Trust gap, wars, instability: Why Iraq’s passport ranks among weakest

Trust gap, wars, instability: Why Iraq’s passport ranks among weakest
2026-04-28T16:33:25+00:00

Shafaq News- Baghdad

The Iraqi passport continues to rank among the world’s weakest travel documents, placing 99th out of 101 in the 2026 Henley Passport Index, with visa-free access to just 29 destinations.

Regionally, Iraq ranks 20th among Arab states, second from last, ahead of Syria only. The index, which ranks 199 passports by the number of destinations accessible without a prior visa, placed Afghanistan last at 101st, Syria at 100th, and Iraq at 99th. The 2026 edition marks a record mobility gap.

Firas Ilyas, a professor of international relations at the University of Mosul, told Shafaq News that passport strength is not merely procedural, but reflects a state’s standing in the international system and the level of trust it commands. He attributed Iraq’s low ranking to a compound trust deficit built over decades of successive wars, the post-2003 political and security upheaval, and the campaign against ISIS, all of which entrenched a negative perception among foreign governments and drove stricter visa policies.

“The problem is not with individuals, but with the general perception of the state they belong to,” Ilyas clarified, adding that institutional weaknesses, particularly in border management, documentation systems, and governance, reinforce that perception. Advanced countries assess whether a state can control its citizens’ movement, prevent document fraud, and guarantee returns, while Iraq’s fragile economy raises concerns over irregular migration, and the presence of armed groups outside formal state structures further “undermines perceptions of sovereignty.”

According to former Transport Minister Salam Al-Maliki, the international community also links passport strength to economic and security stability, noting that high unemployment and difficult living conditions drive migration and asylum-seeking, prompting stricter entry policies.

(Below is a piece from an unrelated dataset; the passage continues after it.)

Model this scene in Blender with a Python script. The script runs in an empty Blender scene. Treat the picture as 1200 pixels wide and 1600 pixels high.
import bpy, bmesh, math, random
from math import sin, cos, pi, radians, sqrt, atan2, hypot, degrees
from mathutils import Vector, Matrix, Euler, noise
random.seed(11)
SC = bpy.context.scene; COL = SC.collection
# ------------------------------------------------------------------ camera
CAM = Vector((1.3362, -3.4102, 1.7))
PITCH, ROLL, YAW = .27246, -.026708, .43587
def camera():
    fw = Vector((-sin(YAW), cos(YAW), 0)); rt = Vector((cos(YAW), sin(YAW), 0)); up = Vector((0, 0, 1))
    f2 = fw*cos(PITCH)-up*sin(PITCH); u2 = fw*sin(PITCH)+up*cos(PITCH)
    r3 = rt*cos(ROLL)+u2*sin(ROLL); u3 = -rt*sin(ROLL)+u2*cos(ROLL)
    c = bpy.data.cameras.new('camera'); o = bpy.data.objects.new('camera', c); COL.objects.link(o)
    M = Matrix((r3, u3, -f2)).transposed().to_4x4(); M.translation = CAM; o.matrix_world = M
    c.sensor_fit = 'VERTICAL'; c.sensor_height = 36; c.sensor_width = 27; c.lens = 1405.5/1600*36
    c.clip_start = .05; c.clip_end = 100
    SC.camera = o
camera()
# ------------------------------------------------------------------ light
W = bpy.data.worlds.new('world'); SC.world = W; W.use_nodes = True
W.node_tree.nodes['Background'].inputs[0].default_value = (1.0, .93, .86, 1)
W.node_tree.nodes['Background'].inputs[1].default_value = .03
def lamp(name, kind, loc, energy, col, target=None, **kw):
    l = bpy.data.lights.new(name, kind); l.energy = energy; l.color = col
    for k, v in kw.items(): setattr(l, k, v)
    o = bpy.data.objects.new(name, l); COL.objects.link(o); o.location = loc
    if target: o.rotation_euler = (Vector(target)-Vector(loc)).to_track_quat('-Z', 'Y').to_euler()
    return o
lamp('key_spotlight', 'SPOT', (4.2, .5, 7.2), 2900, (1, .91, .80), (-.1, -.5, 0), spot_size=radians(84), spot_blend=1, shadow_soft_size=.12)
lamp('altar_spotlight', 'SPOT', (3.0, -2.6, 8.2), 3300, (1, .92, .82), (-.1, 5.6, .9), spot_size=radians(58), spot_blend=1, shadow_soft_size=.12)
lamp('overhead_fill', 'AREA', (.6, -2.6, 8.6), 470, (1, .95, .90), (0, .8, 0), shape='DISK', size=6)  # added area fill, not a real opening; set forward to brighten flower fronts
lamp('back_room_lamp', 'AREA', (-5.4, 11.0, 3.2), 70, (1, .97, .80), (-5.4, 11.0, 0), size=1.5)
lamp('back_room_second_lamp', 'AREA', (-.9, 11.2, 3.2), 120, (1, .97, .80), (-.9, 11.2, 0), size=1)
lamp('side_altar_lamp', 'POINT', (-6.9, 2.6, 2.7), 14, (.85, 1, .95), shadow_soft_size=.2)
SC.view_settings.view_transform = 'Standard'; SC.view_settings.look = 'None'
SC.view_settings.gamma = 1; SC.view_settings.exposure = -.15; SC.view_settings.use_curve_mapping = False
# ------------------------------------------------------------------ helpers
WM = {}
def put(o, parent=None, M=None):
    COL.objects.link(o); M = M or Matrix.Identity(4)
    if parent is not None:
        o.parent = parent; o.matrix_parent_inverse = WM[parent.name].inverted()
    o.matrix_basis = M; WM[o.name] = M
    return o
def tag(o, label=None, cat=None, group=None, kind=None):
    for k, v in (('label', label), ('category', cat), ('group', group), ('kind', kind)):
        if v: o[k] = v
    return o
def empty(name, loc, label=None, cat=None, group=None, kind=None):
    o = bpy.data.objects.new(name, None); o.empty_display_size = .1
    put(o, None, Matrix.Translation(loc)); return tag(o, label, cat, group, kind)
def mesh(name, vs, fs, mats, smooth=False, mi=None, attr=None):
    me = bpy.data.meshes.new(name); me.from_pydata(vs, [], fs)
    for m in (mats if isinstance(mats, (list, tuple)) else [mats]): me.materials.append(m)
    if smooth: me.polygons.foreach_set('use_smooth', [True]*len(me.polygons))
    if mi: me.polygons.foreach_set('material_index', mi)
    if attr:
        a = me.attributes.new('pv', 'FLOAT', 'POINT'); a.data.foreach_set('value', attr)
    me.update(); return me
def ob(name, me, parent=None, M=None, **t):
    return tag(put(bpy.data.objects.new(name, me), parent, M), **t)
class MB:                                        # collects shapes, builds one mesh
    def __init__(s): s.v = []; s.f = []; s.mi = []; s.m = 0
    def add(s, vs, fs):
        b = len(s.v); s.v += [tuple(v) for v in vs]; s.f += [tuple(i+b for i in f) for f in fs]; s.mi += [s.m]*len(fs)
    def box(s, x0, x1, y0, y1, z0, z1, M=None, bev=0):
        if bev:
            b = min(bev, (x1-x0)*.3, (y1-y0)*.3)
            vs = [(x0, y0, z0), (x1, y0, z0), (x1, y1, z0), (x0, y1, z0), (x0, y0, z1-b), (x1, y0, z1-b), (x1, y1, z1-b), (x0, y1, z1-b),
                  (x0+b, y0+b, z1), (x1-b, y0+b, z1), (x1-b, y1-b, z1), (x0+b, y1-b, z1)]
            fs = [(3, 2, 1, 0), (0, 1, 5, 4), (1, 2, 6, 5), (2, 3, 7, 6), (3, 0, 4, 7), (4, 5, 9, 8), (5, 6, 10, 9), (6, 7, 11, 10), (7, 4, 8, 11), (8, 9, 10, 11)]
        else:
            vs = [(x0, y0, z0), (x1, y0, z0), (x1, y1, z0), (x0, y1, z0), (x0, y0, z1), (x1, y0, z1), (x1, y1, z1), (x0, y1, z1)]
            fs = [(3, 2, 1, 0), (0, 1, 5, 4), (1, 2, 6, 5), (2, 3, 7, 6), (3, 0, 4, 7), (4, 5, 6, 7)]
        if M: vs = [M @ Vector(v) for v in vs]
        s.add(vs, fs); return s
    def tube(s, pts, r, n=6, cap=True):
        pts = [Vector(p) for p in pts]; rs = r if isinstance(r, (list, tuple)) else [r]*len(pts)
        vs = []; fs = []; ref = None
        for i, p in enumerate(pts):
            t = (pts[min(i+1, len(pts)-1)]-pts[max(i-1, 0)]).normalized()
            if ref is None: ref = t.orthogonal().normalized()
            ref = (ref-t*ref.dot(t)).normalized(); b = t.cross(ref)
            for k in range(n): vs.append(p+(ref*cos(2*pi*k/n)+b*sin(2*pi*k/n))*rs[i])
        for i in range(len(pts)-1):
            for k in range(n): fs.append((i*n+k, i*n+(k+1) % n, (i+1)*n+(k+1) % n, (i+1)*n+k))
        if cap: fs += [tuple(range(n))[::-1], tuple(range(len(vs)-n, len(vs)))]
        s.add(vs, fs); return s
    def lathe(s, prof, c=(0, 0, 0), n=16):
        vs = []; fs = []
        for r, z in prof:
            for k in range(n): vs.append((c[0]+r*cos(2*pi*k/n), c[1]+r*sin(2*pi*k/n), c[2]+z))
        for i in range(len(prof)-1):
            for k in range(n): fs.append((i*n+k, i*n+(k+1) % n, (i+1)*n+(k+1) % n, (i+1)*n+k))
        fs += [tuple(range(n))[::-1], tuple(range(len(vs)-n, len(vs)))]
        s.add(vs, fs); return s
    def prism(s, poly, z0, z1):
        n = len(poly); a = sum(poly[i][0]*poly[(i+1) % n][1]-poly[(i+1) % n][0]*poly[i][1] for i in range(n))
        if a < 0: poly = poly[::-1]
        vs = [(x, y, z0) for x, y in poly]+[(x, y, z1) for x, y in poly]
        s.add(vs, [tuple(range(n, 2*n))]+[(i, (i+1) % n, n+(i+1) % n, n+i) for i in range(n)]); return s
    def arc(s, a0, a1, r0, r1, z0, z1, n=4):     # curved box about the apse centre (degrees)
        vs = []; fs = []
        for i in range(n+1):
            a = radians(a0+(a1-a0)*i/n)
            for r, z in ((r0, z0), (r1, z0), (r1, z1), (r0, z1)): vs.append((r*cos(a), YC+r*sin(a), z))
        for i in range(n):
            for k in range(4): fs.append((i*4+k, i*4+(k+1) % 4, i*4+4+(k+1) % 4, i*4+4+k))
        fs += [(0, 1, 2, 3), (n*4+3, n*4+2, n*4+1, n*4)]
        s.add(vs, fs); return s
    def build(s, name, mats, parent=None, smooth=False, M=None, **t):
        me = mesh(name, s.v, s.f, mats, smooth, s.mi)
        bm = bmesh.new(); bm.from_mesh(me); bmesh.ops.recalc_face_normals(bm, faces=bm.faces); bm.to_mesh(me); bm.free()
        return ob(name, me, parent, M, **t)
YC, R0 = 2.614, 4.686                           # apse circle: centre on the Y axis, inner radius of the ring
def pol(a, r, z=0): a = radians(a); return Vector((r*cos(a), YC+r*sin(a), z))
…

He also cited the lack of bilateral agreements, limited diplomatic efforts to activate reciprocity with key countries, and currency instability and modest economic growth as factors weighing on Iraq’s passport ranking.

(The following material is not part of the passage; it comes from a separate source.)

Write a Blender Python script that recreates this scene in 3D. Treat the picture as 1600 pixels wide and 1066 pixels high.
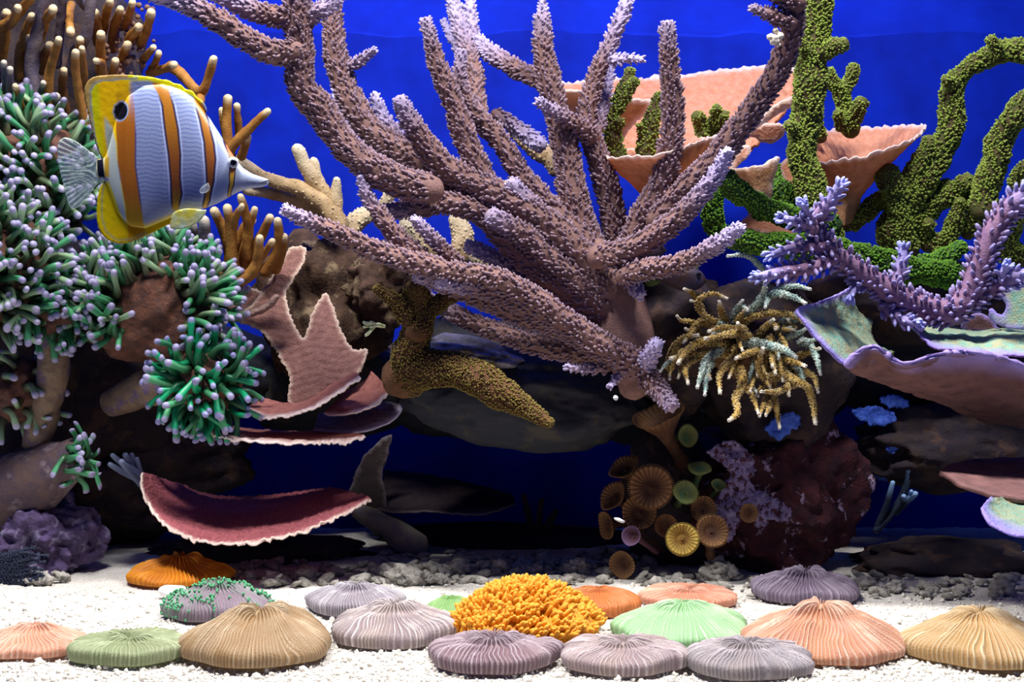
import bpy, math, random
import numpy as np
from mathutils import Vector, Matrix, geometry

for o in list(bpy.data.objects):
    bpy.data.objects.remove(o)
random.seed(7)
rng = np.random.default_rng(11)
SC = bpy.context.scene
COL = SC.collection

# ------------------------------------------------------------------ camera, world, lights, exposure
FPX = 2000.0            # focal length in pixels of the 1600 px wide frame
EYE = 0.2265            # height of the lens above the sand (metres)
cam_d = bpy.data.cameras.new('camera')
cam_d.sensor_width = 36.0
cam_d.lens = 36.0 * FPX / 1600.0
cam_d.clip_start = 0.01
cam = bpy.data.objects.new('camera', cam_d)
COL.objects.link(cam)
cam.location = (0, 0, EYE)
cam.rotation_euler = (math.pi / 2, 0, 0)
SC.camera = cam

w = bpy.data.worlds.new('blue_fill')
SC.world = w
w.use_nodes = True
w.node_tree.nodes['Background'].inputs[0].default_value = (0.06, 0.13, 0.60, 1)
w.node_tree.nodes['Background'].inputs[1].default_value = 0.28  # even blue fill added to lift shadows, in place of scatter in water


def area(name, loc, target, sx, sy, power, color):
    L = bpy.data.lights.new(name, 'AREA')
    L.shape = 'RECTANGLE'
    L.size, L.size_y = sx, sy
    L.energy = power
    L.color = color
    o = bpy.data.objects.new(name, L)
    o.location = loc
    o.rotation_euler = (Vector(target) - Vector(loc)).to_track_quat('-Z', 'Y').to_euler()
    COL.objects.link(o)
    return o


area('white_lamp', (-0.32, 0.83, 1.05), (-0.27, 1.02, 0.0), 0.22, 0.12, 17, (1.0, 0.96, 0.93))
area('white_lamp', (0.24, 0.83, 1.05), (0.22, 1.02, 0.0), 0.22, 0.12, 17, (1.0, 0.96, 0.93))
area('blue_lamp', (-0.25, 1.46, 0.80), (-0.2, 1.51, 0.0), 0.7, 0.05, 1.5, (0.04, 0.14, 1.0))
area('blue_lamp', (0.35, 1.46, 0.80), (0.3, 1.51, 0.0), 0.7, 0.05, 1.5, (0.04, 0.14, 1.0))
SC.cycles.max_bounces = 5
SC.cycles.diffuse_bounces = 3
SC.cycles.glossy_bounces = 2
SC.cycles.transparent_max_bounces = 6
SC.cycles.caustics_reflective = False
SC.cycles.caustics_refractive = False
SC.view_settings.view_transform = 'Standard'
SC.view_settings.look = 'None'
SC.view_settings.gamma = 1.0
SC.view_settings.use_curve_mapping = False
SC.view_settings.exposure = 0.0

# ------------------------------------------------------------------ helpers: numbers
SET_BACK = 0.0          # how much farther back the group being built stands


def P(x, y, d):
    d = d + SET_BACK
    return np.array(((x - 800.0) / FPX * d, d, EYE + (533.0 - y) / FPX * d))


def PX(d):
    return (d + SET_BACK) / FPX      # metres per pixel at distance d


def ground_d(py):
    return FPX * EYE / (py - 533.0)


def hsh(ix, iy, iz, seed):
    n = (ix.astype(np.int64) * 374761393 + iy.astype(np.int64) * 668265263 + iz.astype(np.int64) * 2147483647 + seed * 1274126177) & 0xffffffff
    n = ((n ^ (n >> 13)) * 1274126177) & 0xffffffff
    n = (n ^ (n >> 16)) & 0xffff
    return n / 32767.5 - 1.0


def vnoise(p, scale, seed=0):
    q = np.asarray(p) * scale
    i = np.floor(q)
    f = q - i
    f = f * f * (3 - 2 * f)
    i = i.astype(np.int64)
    r = 0
    for a in (0, 1):
        for b in (0, 1):
            for c in (0, 1):
                wt = (f[:, 0] if a else 1 - f[:, 0]) * (f[:, 1] if b else 1 - f[:, 1]) * (f[:, 2] if c else 1 - f[:, 2])
                r = r + wt * hsh(i[:, 0] + a, i[:, 1] + b, i[:, 2] + c, seed)
    return r


def fbm(p, scale, seed=0, octv=4, gain=0.5):
    r, a = 0, 1.0
    for k in range(octv):
        r = r + a * vnoise(p, scale * 2 ** k, seed + k)
        a *= gain
    return r


def sstep(a, b, x):
    t = np.clip((x - a) / (b - a), 0, 1)
    return t * t * (3 - 2 * t)


def catmull(pts, n):
    pts = np.asarray(pts, float)
    if len(pts) == 2:
        t = np.linspace(0, 1, n)[:, None]
        return pts[0] * (1 - t) + pts[1] * t
    e = np.vstack([2 * pts[0] - pts[1], pts, 2 * pts[-1] - pts[-2]])
    m = len(pts) - 1
    u = np.linspace(0, m - 1e-9, n)
    k = u.astype(int)
    t = (u - k)[:, None]
    a, b, c, d = e[k], e[k + 1], e[k + 2], e[k + 3]
    return 0.5 * (2 * b + (c - a) * t + (2 * a - 5 * b + 4 * c - d) * t ** 2 + (3 * b - a - 3 * c + d) * t ** 3)


def evenly(pts, n, closed=False):
    pts = np.asarray(pts, float)
    if closed:
        pts = np.vstack([pts, pts[:1]])
    c = catmull(pts, max(40, len(pts) * 12))
    s = np.concatenate([[0], np.cumsum(np.linalg.norm(np.diff(c, axis=0), axis=1))])
    t = np.linspace(0, s[-1], n + (1 if closed else 0))
    r = np.stack([np.interp(t, s, c[:, k]) for k in range(c.shape[1])], 1)
    return r[:-1] if closed else r


def norm(v):
    return v / np.maximum(np.linalg.norm(v, axis=-1, keepdims=True), 1e-12)


# ------------------------------------------------------------------ helpers: meshes and objects
class MB:
    """collects shapes, build() links them as one mesh object"""

    def __init__(self):
        self.V, self.T, self.Q, self.tip, self.tm, self.qm, self.colr = [], [], [], [], [], [], []
        self.n = 0

    def add(self, V, T=None, Q=None, tip=0.0, mi=0, col=None):
        V = np.asarray(V, float).reshape(-1, 3)
        if T is not None and len(T):
            T = np.asarray(T, int)
            self.T.append(T + self.n)
            self.tm.append(np.full(len(T), mi))
        if Q is not None and len(Q):
            Q = np.asarray(Q, int)
            self.Q.append(Q + self.n)
            self.qm.append(np.full(len(Q), mi))
        self.V.append(V)
        self.tip.append(np.broadcast_to(np.asarray(tip, float), (len(V),)).copy())
        self.colr.append(np.broadcast_to(np.asarray(col if col is not None else (1, 1, 1), float), (len(V), 3)).copy())
        self.n += len(V)
        return self

    def mesh(self, name, mats, origin=(0, 0, 0), smooth=True):
        V = np.vstack(self.V) - np.asarray(origin)
        T = np.vstack(self.T) if self.T else np.zeros((0, 3), int)
        Q = np.vstack(self.Q) if self.Q else np.zeros((0, 4), int)
        me = bpy.data.meshes.new(name)
        me.vertices.add(len(V))
        me.vertices.foreach_set('co', V.astype(np.float32).ravel())
        nl = len(T) * 3 + len(Q) * 4
        me.loops.add(nl)
        me.loops.foreach_set('vertex_index', np.concatenate([T.ravel(), Q.ravel()]).astype(np.int32))
        me.polygons.add(len(T) + len(Q))
        st = np.concatenate([np.arange(len(T)) * 3, len(T) * 3 + np.arange(len(Q)) * 4])
        me.polygons.foreach_set('loop_start', st.astype(np.int32))
        mi = np.concatenate(self.tm + self.qm) if (self.tm or self.qm) else np.zeros(0)
        me.polygons.foreach_set('material_index', mi.astype(np.int32))
        me.polygons.foreach_set('use_smooth', np.full(len(T) + len(Q), smooth))
        me.update(calc_edges=True)
        at = me.attributes.new('tip', 'FLOAT', 'POINT')
        at.data.foreach_set('value', np.concatenate(self.tip).astype(np.float32))
        c = np.vstack(self.colr)
        if (c != 1).any():
            ca = me.attributes.new('pigment', 'FLOAT_COLOR', 'POINT')
            ca.data.foreach_set('color', np.hstack([c, np.ones((len(c), 1))]).astype(np.float32).ravel())
        for m in (mats if isinstance(mats, (list, tuple)) else [mats]):
            me.materials.append(m)
        return me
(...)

Ambassador Falah Abd Al-Hassan, head of the consular department at Iraq’s Foreign Ministry, pushed back on this characterization of the passport. “The Iraqi passport is not the weakest; it is unsupported,” he told Shafaq News, pointing to the need for stronger media and logistical backing and for new bilateral visa-exemption agreements with countries willing to receive Iraqi travelers.

Abd Al-Hassan acknowledged that Iraq’s trajectory since the 1980s, through wars, economic blockade, and prolonged instability, has made it a “push state,” leading foreign governments to view Iraqi passport holders as potential asylum seekers. “The relationship between internal conditions and passport ranking is direct and significant,” he said. “As security and the economy improve, the passport’s standing will rise and migration pressures will ease.” He confirmed that the Foreign Ministry is working to accelerate new bilateral agreements.